Professional achievement, however, has not erased emotional strain.
What is sometimes referred to as the “second shift”, domestic and emotional labour undertaken after paid work hours. For desi women in Australia, this burden can feel intensified by cultural expectations around caregiving, home-cooked meals, and community involvement. They are forever chasing the work-life balance that is frequently promoted in Australian workplaces, yet can somehow be elusive in our cultures.

Women speak of a persistent internal checklist: Am I doing enough at work? Am I present enough at home? Am I staying connected enough with family in India?
Technology may have reduced physical distance but not emotional responsibility. Regular video calls maintain closeness with parents and relatives yet also underscore absence from family milestones and ageing loved ones. The result is a sense of divided presence, belonging fully to neither place at any one time.
The Persistence of Guilt

A recurring theme in conversations with millennial desi women is guilt. Guilt for long work hours. Guilt for relying on childcare. Guilt for not pursuing career growth more aggressively. Guilt for wanting time alone. Guilt for not earning an income.

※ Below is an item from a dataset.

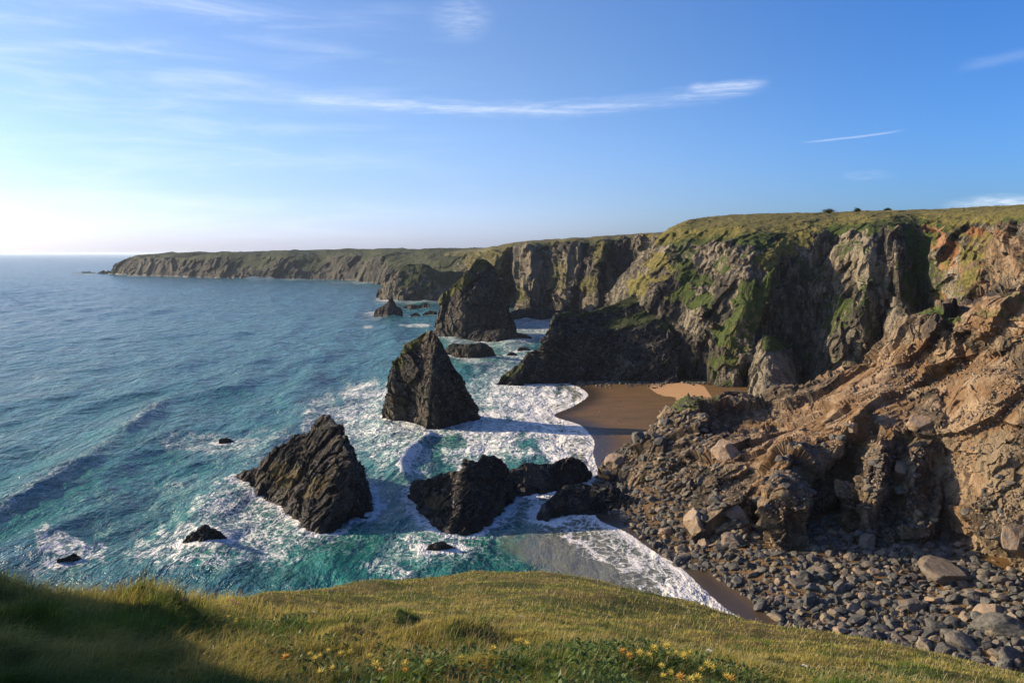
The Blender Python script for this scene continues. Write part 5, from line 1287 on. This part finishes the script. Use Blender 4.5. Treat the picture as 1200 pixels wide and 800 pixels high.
def head_mesh(name, n, r, flat, seed, mat, pet=0.010):
    rr = np.random.RandomState(seed); V, Fq = [], []
    for k in range(n):
        ph = math.acos(1 - 1.35 * (k + .5) / n); th = k * 2.39996
        d = np.array([math.sin(ph) * math.cos(th), math.sin(ph) * math.sin(th), math.cos(ph) * flat])
        c = d * r; a = np.cross(d, [0, 0, 1]); a = a / (np.linalg.norm(a) + 1e-6); b_ = d / np.linalg.norm(d)
        w_ = pet * rr.uniform(.7, 1.2); L = pet * 1.9 * rr.uniform(.8, 1.2); up = np.array([0, 0, .25 * L])
        base = len(V); V += [c * .35, c * .8 + a * w_ / 2, c + b_ * L + up, c * .8 - a * w_ / 2, c * .9 + np.array([0, 0, w_ * .6])]
        Fq += [[base, base + 1, base + 4], [base + 1, base + 2, base + 4], [base + 2, base + 3, base + 4], [base + 3, base, base + 4]]
    me = mesh_np(name, np.array(V), np.array(Fq), None, False); me.materials.append(mat); return me
def stem_mesh(name, h, seed, r=0.0022, branches=0):
    rr = np.random.RandomState(seed); V, Fq = [], []
    def tube(p0, p1, bend, r0):
        for k in range(5):
            t_ = k / 4; c = p0 * (1 - t_) + p1 * t_ + bend * math.sin(t_ * math.pi)
            for j in range(4): V.append(c + r0 * np.array([math.cos(j * 1.571), math.sin(j * 1.571), 0]))
        b0 = len(V) - 20
        for k in range(4):
            for j in range(4): Fq.append([b0 + k * 4 + j, b0 + k * 4 + (j + 1) % 4, b0 + (k + 1) * 4 + (j + 1) % 4, b0 + (k + 1) * 4 + j])
    tube(np.array([0, 0, -.03]), np.array([0, 0, h]), np.array([rr.uniform(-.01, .01), rr.uniform(-.01, .01), 0]), r)
    for k in range(branches):
        a = k * 6.283 / branches; tube(np.array([0, 0, h * .8]), np.array([.022 * math.cos(a), .022 * math.sin(a), h]), np.zeros(3), r * .6)
    me = mesh_np(name, np.array(V), np.array(Fq), None, True); me.materials.append(M_st); return me
kinds = {}
HS = 0.13
for kd, mat, n, r, fl in (('yellow', M_y, 26, .014, .75), ('orange', M_or, 26, .013, .75), ('pink', M_pk, 34, .013, .8), ('white', M_wh, 60, .030, .22)):
    kinds[kd] = ([head_mesh('flower_head', n, r, fl, s, mat, .010 if kd != 'white' else .006) for s in range(3)], [stem_mesh('stem', HS, s, branches=6 if kd == 'white' else 0) for s in range(3)])
FR = np.random.RandomState(8)
def flower(px, py, kd, label, group, sc=1.0, name='wild_flower', cat='flower'):
    # find the ground under that spot
    Y = 3.5
    ys = np.linspace(5.0, 44, 1900); xs = (px - 600) / F * ys; zz = ground_z(xs, ys) + HS * 1.28 * sc; ray = H - (py - HY) / F * ys
    k = np.where(zz >= ray)[0]
    if len(k) == 0: return
    Y = ys[k[0]]; x = xs[k[0]]; z = float(ground_z(np.array([x]), np.array([Y]))[0])
    root = bpy.data.objects.new(name, None); COL.objects.link(root); root.empty_display_size = .05
    tag(root, label, cat, group)
    root.location = (x, Y, z); root.rotation_euler = (FR.uniform(-.15, .15), FR.uniform(0, .25), FR.uniform(0, 6.28)); root.scale = (sc * 1.4,) * 3
    hm, sm = kinds[kd]
    new_obj('stem', sm[FR.randint(3)], parent=root); h = new_obj('flower_head', hm[FR.randint(3)], parent=root); h.location = (0, 0, HS)
YL = [(341, 774), (370, 773), (376, 770), (358, 770), (383, 765), (389, 787), (375, 793), (435, 772), (441, 787), (476, 787), (541, 773), (443, 780), (478, 779), (503, 777), (405, 769), (408, 768)]
YR = [(735, 765), (753, 766), (766, 762), (784, 758), (785, 766), (792, 767), (805, 768), (741, 770), (774, 783), (780, 795), (803, 773), (808, 770), (826, 787), (848, 793), (836, 782), (850, 788), (797, 796), (820, 796), (852, 795), (768, 760), (828, 779), (760, 771), (808, 799), (788, 790)]
YM = [(602, 754), (612, 752), (617, 758), (619, 757), (580, 765), (270, 724), (277, 726), (273, 730), (283, 727), (243, 722)]
for i, (px, py) in enumerate(YL): flower(px, py, 'orange' if i in (0, 9, 8) else 'yellow', 'orange and yellow flower head among the leaves at the bottom, left of centre' if i in (0, 9, 8) else 'yellow flower in the scattered patch at the bottom, left of centre', 'scattered orange flowers' if i in (0, 9, 8) else 'yellow flowers left of centre', FR.uniform(.75, 1.15))
for i, (px, py) in enumerate(YR): flower(px, py, 'orange' if i in (0, 7, 16, 18) else 'yellow', 'orange flower in the dense leafy clump at the bottom, right of centre' if i in (0, 7, 16, 18) else 'yellow flower in the dense leafy clump at the bottom, right of centre', 'orange flowers in the right clump' if i in (0, 7, 16, 18) else 'yellow flowers in the right clump', FR.uniform(.75, 1.2))
for i, (px, py) in enumerate(YM): flower(px, py, 'yellow', 'small yellow flower on the sunny turf above the leafy clumps' if i < 5 else 'yellow flower on the shadow edge of the left hummock', 'yellow flowers on the turf' if i < 5 else 'yellow flowers on the hummock edge', .9)
for i, (px, py, lb) in enumerate([(216, 707, 'pink thrift head alone on the left hummock'), (270, 706, 'left one of two pink thrift heads standing close together'), (278, 709, 'right one of two pink thrift heads standing close together')]): flower(px, py, 'pink', lb, None, 0.95, 'thrift_flower')
for i, (px, py, lb) in enumerate([(834, 763, 'large cream umbel above the right-hand yellow clump'), (944, 782, 'cream umbel alone in the turf at lower right'), (366, 718, 'small cream umbel on the bright turf at left centre'), (610, 722, 'tiny pale umbel in the middle of the lawn')]): flower(px, py, 'white', lb, None, 0.75, 'umbel_flower')

# ------------------------------------------------------------------ bushes on the skyline
def bush(px, py, Y, wpx, hpx, label, seed):
    r = np.random.RandomState(seed); x, y, z = W(px, py, Y); wd, hg = wpx * Y / F, hpx * Y / F
    root = bpy.data.objects.new('windswept_bush', None); COL.objects.link(root); root.location = (x, y, z - 0.4); tag(root, label, 'bush', 'bushes on the skyline')
    V, Fc = [], []
    for k in range(900):
        p = np.array([r.normal(0, .22) * wd, r.normal(0, .22) * wd, abs(r.normal(.45, .25)) * hg + .3]); a = r.normal(size=3) * .22; b_ = r.normal(size=3) * .22
        i = len(V); V += [p, p + a, p + b_]; Fc.append([i, i + 1, i + 2])
    me = mesh_np('foliage', np.array(V), np.array(Fc), None, False); me.materials.append(flat_mat('bush_leaf', (.05, .06, .02))); new_obj('foliage', me, parent=root)
    V, Fc = [], []
    for k in range(5):
        a = k * 1.3; top = np.array([math.cos(a) * wd * .25, math.sin(a) * wd * .25, hg * .7])
        for j in range(5): V += [np.array([.1 * math.cos(j * 1.257), .1 * math.sin(j * 1.257), 0])]
        for j in range(5): V += [top + np.array([.03 * math.cos(j * 1.257), .03 * math.sin(j * 1.257), 0])]
        b0 = k * 10
        for j in range(5): Fc.append([b0 + j, b0 + (j + 1) % 5, b0 + 5 + (j + 1) % 5, b0 + 5 + j])
    me = mesh_np('trunk', np.array(V), np.array(Fc), None, True); me.materials.append(flat_mat('bush_bark', (.08, .06, .045))); new_obj('trunk', me, parent=root)
bush(971, 248.8, 408, 14, 4, 'wider dark bush on the clifftop skyline, left of the three', 1)
bush(1005, 248, 400, 7, 4.5, 'thin upright bush in the middle of the clifftop skyline', 2)
bush(1040, 247.5, 394, 7, 3.5, 'small dark bush on the clifftop skyline, right of the three', 3)
print('done', time.time() - T0)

Much of this stems from cultural narratives equating sacrifice with virtue. Many women were raised to prioritise family needs above personal wellbeing. Rest was something earned after responsibilities were fulfilled, and responsibilities rarely felt complete.
In Australia’s more individualistic context, messages around self-care and boundary-setting are prominent. Yet adopting these practices can generate tension. Choosing personal time may feel like abandoning inherited expectations.

This tension contributes to stress and, in some cases, quiet burnout.
Mental Health and Evolving Conversations

Encouragingly, attitudes toward mental health are shifting within the community.
Desi women are increasingly open to counselling, peer support groups, and wellness practices. Multicultural health services report growing engagement from South Asian women seeking support for anxiety, work stress, and adjustment challenges.
Wellbeing strategies vary. Some draw on familiar cultural practices such as yoga and meditation. Others prioritise gym memberships, walking groups, or creative outlets. Informal networks: WhatsApp groups, community gatherings, professional circles, often serve as safe spaces for honest conversations about overwhelm.

Where previous generations may have normalised silent endurance, many millennials are reframing strength as the willingness to seek help.

Redefining Success and Balance

Rather than pursuing a rigid definition of balance, many women are adopting a more fluid approach. Flexible work arrangements, hybrid roles, and more direct conversations with partners about equitable domestic responsibilities are becoming increasingly common. Within households, subtle but significant shifts are occurring.

Children in migrant Indian families today are observing mothers who pursue careers while also prioritising mental health and setting boundaries. This modelling has long-term implications, shaping how the next generation understands gender roles and emotional wellbeing.

A Broader Reflection

International Women’s Day provides an opportunity not only to celebrate visible accomplishments but also to acknowledge layered realities.
Millennial desi women in Australia are professionals, caregivers, entrepreneurs, and community contributors. They are also individuals navigating complex identities across two cultures.

Their strength lies not simply in endurance, but in adaptation, in balancing heritage with independence, ambition with wellbeing, and responsibility with self-definition.
As Australia marks International Women’s Day, their stories serve as a reminder that empowerment is not a fixed achievement. It is an ongoing process, shaped by migration, motherhood, career, culture, and personal growth.

And for many millennial desi women, that journey continues- resilient, reflective, and increasingly self-directed.